La fortaleza de una sociedad se mide por la forma en que trata a los más vulnerables. Cuanto menos involucrados e interesados estamos en hacer el bien a los demás—de cualquier manera posible—más nos alejamos de la empatía y nos volvemos insensibles a la realidad de que todos, en algún momento de nuestra vida, necesitamos ayuda y atención, al igual que todos tenemos algo que aportar. Ignorar esta verdad nos conduce a una espiral descendente, como un puente que nunca recibió mantenimiento y un día, simplemente, colapsó.
Aunque pueda parecer más fácil delegar los problemas de los demás al gobierno, a los profesionales o a cualquier otro grupo más capacitado, eso nunca será suficiente. Las organizaciones son el reflejo de nuestra sociedad, y mientras tengamos entre nosotros cada vez menos personas involucradas en obras sociales, tendremos también cada vez menos instituciones que se encarguen de ello.
Yo no soy especialmente una persona caritativa, cualquiera que me conoce lo sabe bien.
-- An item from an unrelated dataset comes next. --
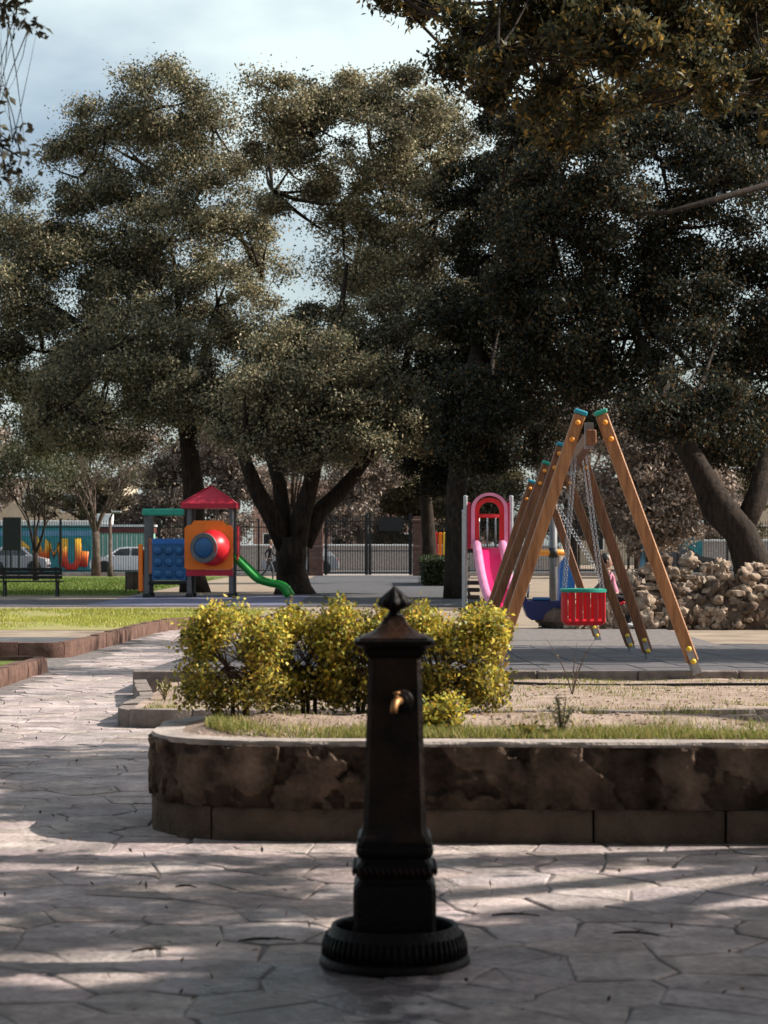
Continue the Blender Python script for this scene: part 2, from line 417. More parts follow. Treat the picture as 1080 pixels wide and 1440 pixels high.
# ---- crazy paving: irregular flagstones with recessed joints
def voronoi(seeds, cell):
    grid = {}
    for i, s in enumerate(seeds): grid.setdefault((int(s[0]//cell), int(s[1]//cell)), []).append(i)
    polys = []
    for i, s in enumerate(seeds):
        gx, gy = int(s[0]//cell), int(s[1]//cell)
        poly = [(s[0]-1.2*cell, s[1]-1.2*cell), (s[0]+1.2*cell, s[1]-1.2*cell), (s[0]+1.2*cell, s[1]+1.2*cell), (s[0]-1.2*cell, s[1]+1.2*cell)]
        for a in range(gx-2, gx+3):
            for b in range(gy-2, gy+3):
                for j in grid.get((a, b), ()):
                    if j == i: continue
                    q = seeds[j]; nx, ny = q[0]-s[0], q[1]-s[1]; c = (q[0]**2+q[1]**2-s[0]**2-s[1]**2)/2
                    out = []; n = len(poly)
                    for k in range(n):
                        p, r_ = poly[k], poly[(k+1) % n]
                        dp = p[0]*nx+p[1]*ny-c; dr = r_[0]*nx+r_[1]*ny-c
                        if dp <= 0: out.append(p)
                        if dp*dr < 0:
                            t = dp/(dp-dr); out.append((p[0]+(r_[0]-p[0])*t, p[1]+(r_[1]-p[1])*t))
                    poly = out
                    if not poly: break
        polys.append(poly)
    return polys
cell = .33; rs = random.Random(3)
seeds = [((i+.5+rs.uniform(-.42, .42))*cell, (j+.5+rs.uniform(-.42, .42))*cell) for i in range(-15, 15) for j in range(10, 116)]
polys = voronoi(seeds, cell)
paving = sheet('paving', rect(-4.9, 4.9, 3, 39), 0.0, M_mortar)
paving.name = 'paving'
stuff = MB(); stuffcol = []; cand = []
for s, poly in zip(seeds, polys):
    x, y = s
    if len(poly) < 3: continue
    if x > -.8 and 10.9 < y < 12.0: continue
    if x > -1.9 and y > 17.5: continue
    if x < -3.7 and y > 20: continue
    vis = abs(x) < .178*y+.15 and 6.2 < y < 24 and (y < 10.9 or x < -.75)
    if vis: cand.append((y, s, poly))
    else: cand.append((1e3+y, s, poly))
cand.sort(key=lambda q: q[0])
def setcol(me, c):
    ca = me.color_attributes.new('Col', 'FLOAT_COLOR', 'POINT'); n = len(me.vertices)
    arr = np.ones((n, 4), np.float32); arr[:, :3] = c; ca.data.foreach_set('color', arr.ravel())
for k, (key, s, poly) in enumerate(cand):
    gap = rs.uniform(.003, .0065); n = len(poly); cx = sum(p[0] for p in poly)/n; cy = sum(p[1] for p in poly)/n
    pp = []
    for p in poly:
        d = math.hypot(p[0]-cx, p[1]-cy); f = max(.3, 1-gap/d*1.25)
        pp.append((cx+(p[0]-cx)*f+rs.uniform(-.012, .012), cy+(p[1]-cy)*f+rs.uniform(-.012, .012)))
    top = .006+rs.uniform(-.0025, .0035); tone = rs.uniform(.84, 1.12); col = (tone*rs.uniform(.97, 1.05), tone, tone*rs.uniform(.95, 1.04))
    if k < 300:
        b = MB(); b.prism([(p[0]-cx, p[1]-cy) for p in pp], -.01, top, .011, .0035)
        tx, ty = rs.uniform(-.008, .008), rs.uniform(-.008, .008)
        b.v = [(v[0], v[1], v[2]+(v[0]*tx+v[1]*ty if v[2] > 0 else 0)) for v in b.v]
        me = b.mesh('flagstone', M_flag); setcol(me, col)
        o = bpy.data.objects.new('flagstone', me); link(o, paving); o.location = (cx, cy, 0)
    else:
        n0 = len(stuff.v); stuff.prism(pp, -.01, top, .012, .006); stuffcol += [col]*(len(stuff.v)-n0)
so_ = stuff.build('flagstone_field', M_flag, paving); so_['kind'] = 'stuff'
ca = so_.data.color_attributes.new('Col', 'FLOAT_COLOR', 'POINT'); arr = np.ones((len(stuff.v), 4), np.float32); arr[:, :3] = np.array(stuffcol); ca.data.foreach_set('color', arr.ravel())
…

A pesar de eso, sé que hay que hacer el bien no porque lo sienta, sino porque sé que es lo correcto. Y porque esta puede ser la oportunidad para descubrir un propósito más profundo, de encontrar un significado que trascienda los remedios temporales que el mundo actual ofrece.
Todos buscamos llenar nuestros vacíos con un celular que nos ofrece constantes dosis de dopamina, comidas ricas en grasas y listas interminables de tareas por hacer. Pero, ¿por qué no intentarlo regalando un poco de nuestro tiempo y atención a personas que por mucho tiempo han sido olvidadas, cuyas sombras se cruzan a diario con las nuestras, pero que, en nuestra prisa, no vemos ni atendemos? Quizás no nos cambie la vida, pero seguro será como plantar una semilla que, aunque a simple vista no veamos crecer, algún día dará sus frutos.